October 25, 2019

  • McEncroe's Piano Music Writ Larger


    Musical Images for Chamber Orchestra:
    Reflections & Recollections, volume 1
    Janacek Philharmonic Orchestra/Anthony Armore
    Navona Records 6247
    Disc One: Total Time:  34:40
    Disc Two: Total Time:  44:04
    Recording:   ***/****
    Performance: ****/****

    Mark J. Saliba has orchestrated this collection of Mark John McEncroe’s piano music for this two-disc volume of music now cast for chamber orchestra.  The Janacek Philharmonic has recorded a great deal of McEncroe’s orchestral music already under conductor Anthony Armore.  The music often is connected to the composer’s own personal struggles.  Often the music has a Bax-like quality with a touch of Satie and impressionism.  Many of the works in this collection can be heard in their piano versions on Navona 6144.

    Disc one begins with a gentle waltz, “Introspective Moments” which introduces us to this semi-Satie-like style now in a broader palette.  This continues into the next few tracks here (“Ripples on Still Water”, “The Calling”, “The Pendulum”, and the slightly darker “The Gargoyle’s Fountain which is somewhat more interesting).  We move through these moods that are part of McEnroe’s more personal journey that then takes us through “Ghosts of the Past” until we are “Dancing in the Light.”  The second disc continues some of this narrative direction with pieces that feature some slight jazz inflections (“A Fish with the Blues”, “Lazy Summer’s Afternoon”) which adds some variety to the pieces here which tend to be quite similar from one to the next.  Everything comes to a slightly restrained conclusion as we move into a more minor tonality for “Shadows of an Old Memory.

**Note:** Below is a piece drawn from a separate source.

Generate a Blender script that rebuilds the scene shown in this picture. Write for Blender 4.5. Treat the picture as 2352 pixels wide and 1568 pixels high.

    As has been noted in previous overviews of his music, McEncroe’s lines and melodies tend to spin in a meandering way picking up energy or transferring across the orchestra with subtle color shades.  The pieces feel often like a stream-of-conscious style that stays close to its picturesque intent.  Harmonic writing is also simple.  He likes to take a small phrase and then repeat this, often verbatim, finding moments to recall what has happened before.  This gives the music a formless feel from time to time.  This is not music that makes demands on the listener, apart from the sometimes repetitive writing, and is intended to invite one along on a musical walk through which ever natural or emotional landscape McEncroe wishes to explore.  These then tend to be a collection of minor symphonic poems which can tend to blur into one larger New Age-like crossover experience.